The way we consume football, sport, everything – has changed so much in the last few years. I can’t even remember a time where I just sat and watched a game on the TV or in the ground without the urge to send some tediously predictable tweet that 300 people have already posted.
Back in my childless UK life I’d give up the first screen to Mrs Rushden. The Apprentice on the TV, Champions League main game on the laptop – prop the phone on the bottom right hand corner of the computer. Headphones in one ear, and hoping that the side kicking from left to right on the Macbook didn’t attack down the near side too much – a quick counter might be entirely hidden by a tiny version of Inter v Atléti buffering away on the phone. Not that it generally mattered, I was too busy watching another Brylcreemed master of business walking backwards out of the boardroom while bowing, “thank you Lord Sugar for the opportunity”.
Now in Australia with a toddler and a 5am kick off for Monday Night Football – the TV is currently reserved for season one of Tractor Ted on a loop – I really know how silage is made these days. The game plays on a laptop hidden behind a cushion, so young Ian Rush(den) only gets addicted to one screen at a time.
This coming Tuesday the culprits of the most boring game of all time (in the last week) Manchester City and Arsenal are competing for our divided attention where on paper we have two perfectly set up Champions League quarter-finals kicking off at the same time.
The holders at the Bernabéu while Arsenal host Harry Kane, Eric Dier and the wounded but dangerous Bayern Munich. How then to approach such a feast of football? Presuming not many of you will be in a giant TV studio with a multitude of equally giant screens – then you have a choice to make. Two games where, for once, you don’t need to invent a narrative.

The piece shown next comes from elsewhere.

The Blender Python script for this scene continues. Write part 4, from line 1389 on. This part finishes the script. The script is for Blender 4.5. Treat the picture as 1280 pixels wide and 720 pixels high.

It is simply ludicrous how many times Bayern have knocked Arsenal out at this stage of the competition. It began to feel like an every season occurrence. PSG implode, City win everything, Bayern knock out Arsenal. In reality it’s happened on four occasions – 2005, 2013, 2014 and 2017 – culminating in those two 5-1s – the Germans scoring five in the second half at the Emirates, seemingly relegating Arsenal into the Champions League wilderness – bringing back memories of those simpler times where every football conversation was essentially about whether Arsène Wenger should stay or go.
This time – it is a different Arsenal, and a game with a really easy storyline. Either they shatter Harry Kane’s latest bid for a trophy or the England captain halts the Gunners search for a first ever European Cup. No one else can have a say here. Whoever scores, whoever wins, the camera will focus on Kane at the end. As Spurs and England fans know, when the camera zooms in on Kane at the end, he is more often than not applauding stoically, mournfully to the fans who have stayed to give their appreciation despite another heartbreaking disappointment.

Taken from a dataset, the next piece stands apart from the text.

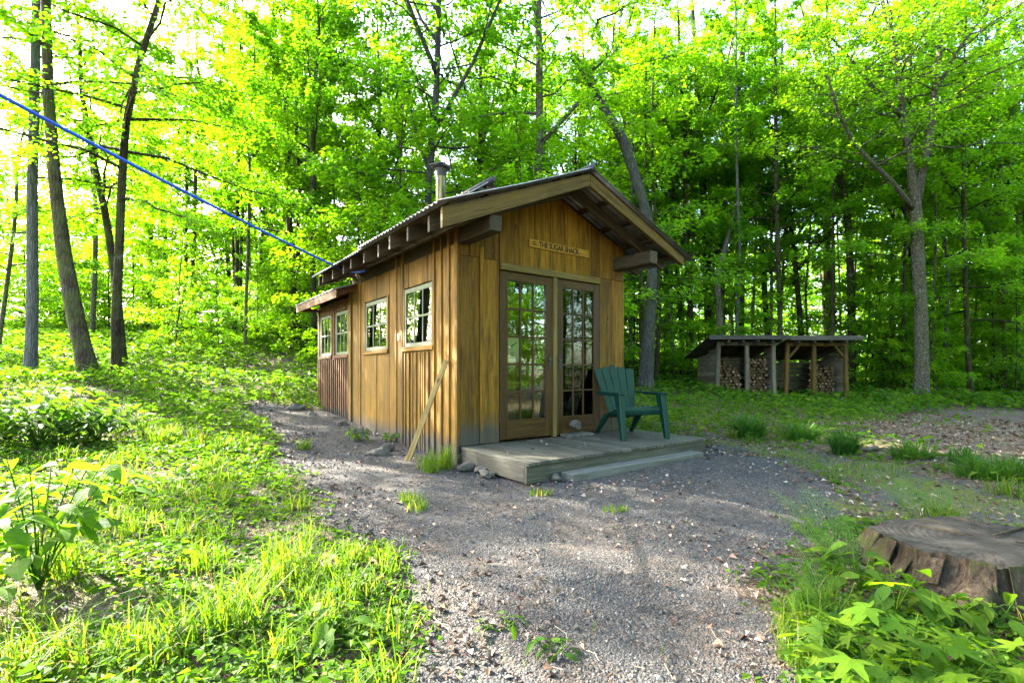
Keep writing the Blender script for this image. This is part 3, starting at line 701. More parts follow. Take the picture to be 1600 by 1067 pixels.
def rock(name, size, seed, mat, label, cat="rock", group=None, flat=.6):
    import bmesh
    bm = bmesh.new(); bmesh.ops.create_icosphere(bm, subdivisions=3, radius=1); r = np.random.default_rng(seed); k = r.normal(0, 1, (7, 3)); ph = r.uniform(0, 6, 7); pl = r.normal(0, 1, (11, 3)); pl /= np.linalg.norm(pl, axis=1)[:, None]
    for v in bm.verts:
        c = np.array(v.co); f = 1+.09*np.sum(np.sin(k@c*1.6+ph))/2.6
        for p in pl:
            dd = c@p
            if dd > .6: f *= .6/dd*.75+.25
        v.co = Vector(c*f*np.array([size[0], size[1], size[2]]))
    me = bpy.data.meshes.new(name); bm.to_mesh(me); bm.free(); me.materials.append(mat)
    for p in me.polygons: p.use_smooth = False
    return tag(link(name, me), label, cat, group)
place(tag(MB().b2((-.22,-.1,0),(.22,.1,.042)).build("stone_slab", M['stone'], None, .006), "thin flat slab lying at the foot of the door post", "slab"), 1.72, -.13, .2005)
place(rock("doorstop_stone", (.125,.095,.09), 5, M['stone'], "rounded pale stone sitting on the flat slab by the doors", "stone"), 1.69, -.13, .33)
place(tag(MB().b2((-.035,-.032,-.05),(0,.032,.05)).build("outlet_box", M['plate'], None, .006), "small pale outlet box beside the window nearest the corner", "box"), -.026, 1.585, 1.53)
lean = MB(); lean.bar((-.46,.43,-.01),(-.075,.185,1.19), .062, .022, (.5,.3,.3), rnd=.7); place(tag(lean.build("leaning_board", M['fresh'], None, .002), "pale sawn board leaning against the left wall of the shack", "board"))
for i, (x, y, s, lb) in enumerate([(-.13,-.30,(.13,.11,.07),"grey fieldstone tucked under the deck corner beside the grass tuft"),(-.08,-.68,(.17,.10,.05),"broad tan fieldstone lying flat along the left deck edge"),(-.03,-.52,(.10,.08,.06),"small dark fieldstone between the two larger ones left of the deck"),(.33,-1.27,(.15,.08,.06),"low mossy stone under the front deck corner beside the step"),
      (-.62,.9,(.16,.14,.09),"grey stone half buried along the shack wall behind the leaning board"),(-.35,1.25,(.13,.1,.07),"flat pale stone at the foot of the wall below the nearest window"),(-.42,4.6,(.14,.12,.07),"pale rubble stone at the foot of the rear battens"),(-.5,5.5,(.24,.16,.12),"largest pale stone at the far end of the shack wall"),(-.3,3.3,(.12,.1,.08),"whitish stone at the seam between main and rear rooms")]):
    w = sw(x, y); place(rock("fieldstone", s, 20+i, M['stone'], lb, "rock"), x, y, h1(w[0], w[1])+s[2]*.35, i*1.3)
# sign
sg = empty("sign", sw(1.515, -.004, 2.676), SR, "long narrow wooden name sign nailed to the gable boards", "sign")
MB().b2((-.525,-.022,-.05),(.525,.0,.05), rnd=.8).build("plank", M['signwood'], sg, .003)
fc = bpy.data.curves.new("lettering", 'FONT'); fc.body = "THE SUGAR SHACK"; fc.size = .098; fc.extrude = .0015; fc.align_x = 'LEFT'; fc.align_y = 'CENTER'; fc.space_character = .94; fc.offset = .0028
fc.materials.append(M['black']); ft = bpy.data.objects.new("lettering_curve", fc); COL.objects.link(ft)
fme = bpy.data.meshes.new_from_object(ft.evaluated_get(bpy.context.evaluated_depsgraph_get())); bpy.data.objects.remove(ft)
fo = link("lettering", fme, sg); fo.location = (-.37,-.0245,-.003); fo.rotation_euler = (math.pi/2,0,0); fo.scale = (.86,1,1)
em = MB()
for s_ in (1, -1):
    em.add([(x-.445, -.0242, z*s_+.004) for x, z in [(-.035,.004),(-.012,.02),(.03,.022),(.035,.012),(.0,.008)]], [(0,1,2,3,4) if s_ < 0 else (4,3,2,1,0)])
em.add([(x-.445,-.0242,z) for x, z in [(-.02,-.001),(.05,-.004),(.05,.0),(-.02,.003)]], [(0,1,2,3)])
addsolid(em.build("emblem", M['black'], sg), .001)
# notice behind the glass, first pane of the third row
nz = MB(); nz.b2((-.1,0,-.165),(.1,.006,.165)); no = tag(nz.build("notice", M['paper'], None), "cream paper notice behind the left door glass", "notice"); place(no, .772, .024, 1.335)
nm = MB(); nm.bar((-.05,-.003,.02),(.06,-.003,.085), .014, .002, (0,1,0)); nm.bar((-.045,-.003,-.05),(.0,-.003,-.05), .008, .002, (0,1,0)); nm.bar((-.04,-.003,-.075),(.01,-.003,-.078), .008, .002, (0,1,0)); nm.build("marks", M['black'], no)
# ---- chair
ch = empty("garden_chair", sw(2.30, -.50, .2), SR-math.radians(19), "dark green plastic slatted armchair on the deck", "chair")
def plate(mb, outline, th, fn):
    """extruded polygon: outline (u,v) mapped by fn(u,v,w) with w = +-th/2"""
    n = len(outline); V = [fn(u, v, -th/2) for u, v in outline]+[fn(u, v, th/2) for u, v in outline]
    mb.add(V, [tuple(range(n))[::-1], tuple(range(n, 2*n))]+[(i, (i+1) % n, n+(i+1) % n, n+i) for i in range(n)])
bk = MB(); zb0, zt0 = .26, .95; yb0, yt0 = .14, .44
for k in range(5):
    c0 = (k-2)*.078; c1 = (k-2)*.128; w0, w1 = .035, .058
    tops = [(.93-.016*(abs(k-2)**1.7)) for _ in (0,)]; tp_ = tops[0]
    pts = [(c0-w0,0),(c0+w0,0),(c1+w1,.92*tp_/.93),(c1+w1*.55,tp_/.93),(c1-w1*.55,tp_/.93),(c1-w1,.92*tp_/.93)] if k == 2 else [(c0-w0,0),(c0+w0,0),(c1+w1,tp_/.93*(.985 if k < 2 else .955)),(c1-w1,tp_/.93*(.955 if k < 2 else .985))]
    def fn(a, t, w): return (a, yb0+(yt0-yb0)*t+w*.92+.35*a*a*(-1)*.8*t, zb0+(zt0-zb0)*t-w*.35)
    plate(bk, pts, .016, fn)
for t, w in ((.12,.19),(.62,.245)):
    bk.b2((-w,yb0+(yt0-yb0)*t+.012,zb0+(zt0-zb0)*t-.02),(w,yb0+(yt0-yb0)*t+.03,zb0+(zt0-zb0)*t+.02))
bk.build("backrest", M['chair'], ch, .004)
se = MB(); n = 9; V = []; 
prof = [(-.335,.315),(-.345,.36),(-.335,.395),(-.30,.408),(-.2,.39),(0,.325),(.16,.275)]
for s_ in (0, 1):
    for yy, zz in prof:
        for x in (-.265, .265): V.append((x, yy+(.012 if s_ else 0), zz-(.016 if s_ else 0)))
m = len(prof); F = []
for i in range(m-1):
    F.append((2*i, 2*i+1, 2*i+3, 2*i+2)); a = 2*m; F.append((a+2*i, a+2*i+2, a+2*i+3, a+2*i+1))
    F += [(2*i, 2*i+2, a+2*i+2, a+2*i), (2*i+1, a+2*i+1, a+2*i+3, 2*i+3)]
F += [(0, 2*m, 2*m+1, 1), (2*m-2, 2*m-1, 4*m-1, 4*m-2)]
se.add(V, F); se.b2((-.262,.14,.235),(.262,.165,.272)); se.build("seat", M['chair'], ch, .004)
for s_ in (-1, 1):
    ar = MB(); plate(ar, [(.255*s_,.34),(.32*s_,.34),(.365*s_,-.2),(.355*s_,-.36),(.33*s_,-.385),(.275*s_,-.38),(.262*s_,-.3)], .022, lambda a, b, w: (a, b, .575+w+.02*(b<-.3)*0)); ar.b2((min(.345*s_,.357*s_),-.36,.545),(max(.345*s_,.357*s_),.2,.573)); ar.build("armrest", M['chair'], ch, .004)
    lg = MB()
    V = [(x*s_, y, z) for x, y, z in [(.285,-.445,0),(.345,-.445,0),(.345,-.385,0),(.285,-.385,0),(.262,-.36,.565),(.345,-.36,.565),(.345,-.225,.565),(.262,-.225,.565)]]
    if s_ < 0: V = [V[i] for i in (1,0,3,2,5,4,7,6)]
    lg.hexa(V); lg.build("leg", M['chair'], ch, .008)
    lg = MB(); V = [(x*s_, y, z) for x, y, z in [(.245,.36,0),(.295,.36,0),(.295,.41,0),(.245,.41,0),(.225,.06,.29),(.268,.06,.29),(.268,.18,.285),(.225,.18,.285)]]
    if s_ < 0: V = [V[i] for i in (1,0,3,2,5,4,7,6)]
    lg.hexa(V); lg.build("leg", M['chair'], ch, .006)
    sb = MB(); sb.bar((.25*s_,-.33,.36),(.25*s_,.16,.265), .018, .05); sb.build("side_rail", M['chair'], ch, .004)
# ---- cord from the rear eave of the main roof out past the camera to a tree
c1 = np.array(sw(-.42, 2.75, 2.60)); c0 = PX(0, 152, 4.0); far = c0+(c0-PX(250,285,4.0*1.0)*1.0)*0
ts = np.linspace(0, 1, 40); tree_pt = np.array([-6.25, -.9, 3.95])
d0 = np.linalg.norm(c0[:2]-c1[:2]); dT = np.linalg.norm(tree_pt[:2]-c1[:2])
def cordp(t):
    p = c1+(tree_pt-c1)*t; u_ = d0/dT; need = c0[2]-(c1[2]+(tree_pt[2]-c1[2])*u_); p[2] += need*4*t*(1-t)*.0-.16*4*t*(1-t); return p
tree_pt[2] = (c0[2]+.16*4*(d0/dT)*(1-d0/dT)-c1[2])/(d0/dT)+c1[2]
cd = MB(); cd.tube([cordp(t) for t in ts], .0165, 8)
wrap = [sw(-.42, 2.75, 2.60), sw(-.40, 2.6, 2.565), sw(-.31, 2.40, 2.54), sw(-.31, 2.2, 2.53)]
cd.tube(wrap, .0165, 8); cd.tube([sw(-.42+.02*math.cos(a), 2.75+a*.012, 2.60+.024*math.sin(a)) for a in np.linspace(0, 12, 40)], .012, 6)
tag(cd.build("cord", M['cord'], None, smooth=True), "thick bright blue cord running from the shack eave to the trees", "cord")

# ------------------------------------------------------------------ woodsheds
def woodshed(x0, x1, zg, yf, depth, zf, zb, posts, label, post_m, brace, left_wall):
    o = empty("woodshed", (x0, yf, zg), 0, label, "woodshed"); Lx = x1-x0
    rf = MB(); n = 9
    for i in range(n):
        a = -.35+(depth+.5)*i/n; b = -.35+(depth+.5)*(i+1)/n+.03; za = zf+(zb-zf)*(a/depth); zz = zf+(zb-zf)*(b/depth)
        V = [(-.45 if left_wall else -.12,a,za+.07),(Lx+.28,a,za+.07),(Lx+.28,b,zz+.05),(-.45 if left_wall else -.12,b,zz+.05)]
        rf.hexa([(p[0], p[1], p[2]) for p in V]+[(p[0], p[1], p[2]+.02) for p in V], [(p[0], p[1], p[2]) for p in V]*2)
    rf.build("roof", M['shedroof'], o)
    MB().b2((-.46 if left_wall else -.13,-.385,zf+.05),(Lx+.3,-.352,zf+.17)).build("fascia", M['shedroof'], o)
    MB().b2((-.05,.0,zf-.12),(Lx+.05,.08,zf-.0)).build("lintel_beam", M[post_m], o, .004)
    for i, p in enumerate(posts):
        lean = (-.06, .02, .03)[i % 3]
        MB().bar((p+lean,.04,-.1),(p,.04,zf-.12), .11, .11, (1,0,0)).build("post", M[post_m], o, .006)
        if brace and i != 1:
            s = 1 if i == 0 else -1
            MB().bar((p+s*.05,.03,zf-.48),(p+s*.36,.03,zf-.13), .07, .07, (0,1,0)).build("brace", M[post_m], o, .004)
    bw = MB(); z = -.05
    while z < zb-.1:
        hh = random.uniform(.13, .2); bw.b2((0,depth,z),(Lx,depth+.03,z+hh)); z += hh+(.012 if left_wall else random.uniform(.012, .05))
    bw.build("back_wall", M['slab'], o)
    for x in ([0] if left_wall else [])+[Lx]:
        sdw = MB(); z = -.05
        while z < zf-.3:
            hh = random.uniform(.15, .21); zt = z+hh
            yb_ = depth if zt < zb-.05 else depth*max(.1, (zf-zt)/(zf-zb+1e-6))
            yb_ = min(depth, yb_); sdw.bar((x,.1,z+hh/2),(x,yb_,z+hh/2+random.uniform(-.015, .015)), .03, hh-.008, (0,0,1)); z = zt+.006
        sdw.build("side_wall", M['slab'], o)
    for x in np.linspace(.2, Lx-.2, 4): MB().bar((x,-.3,zf+.02-(zb-zf)*.2*.0),(x,depth+.1,zb+.02), .06, .09).build("rafter", M['shedroof'], o)
    return o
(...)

Over in Madrid it’s part III of a trilogy following the semi-finals of the last two seasons. An epic opening act in 2022 – Thibaut Courtois somehow keeping Jack Grealish out, before two goals in a minute from Rodrygo and then Karim Benzema breaking their hearts. And then last year where City blew Madrid away in the first half. It’s worth watching it again. Without getting too hyperbolic – it felt like a changing of the guard, or to take it to the ultimate extreme, the day where Luka Modric finally got tired.
City are bigger and stronger and maybe a bit stodgier this year – perhaps that’s the recency bias of last week. But their games are exciting when the opposition don’t just sit back, however naive that might be. You sense that despite Carlo Ancelotti’s pragmatism, with Jude Bellingham, Vinícius Jr and Rodrygo they will go for it – especially at home.
It’s an impossible choice – and a shame they clash. The obvious danger in trying to watch two games is that you end up watching neither. Perhaps only the great multi-taskers of our age are able to take in both games and both commentaries at the same time.
Journalist, broadcaster, and one of my favourite Norwegians, Lars Sivertsen, suggests having the volume up of your second choice game – that way your eyes can focus on Real v City, while your ears can draw you to the Emirates if Bukayo Saka is closing in on goal. Of course you can commit to one, but beware FOMO kicking in – what if it’s more exciting on the other channel? And once you start flicking, what if you miss the best bits of both?
Perhaps the best advice is to make your choice, and then abandon your phone – the odds are both these games will deserve your attention – we are not at the stage where the TV execs are worried about a football match not being third screen enough. Not yet anyway.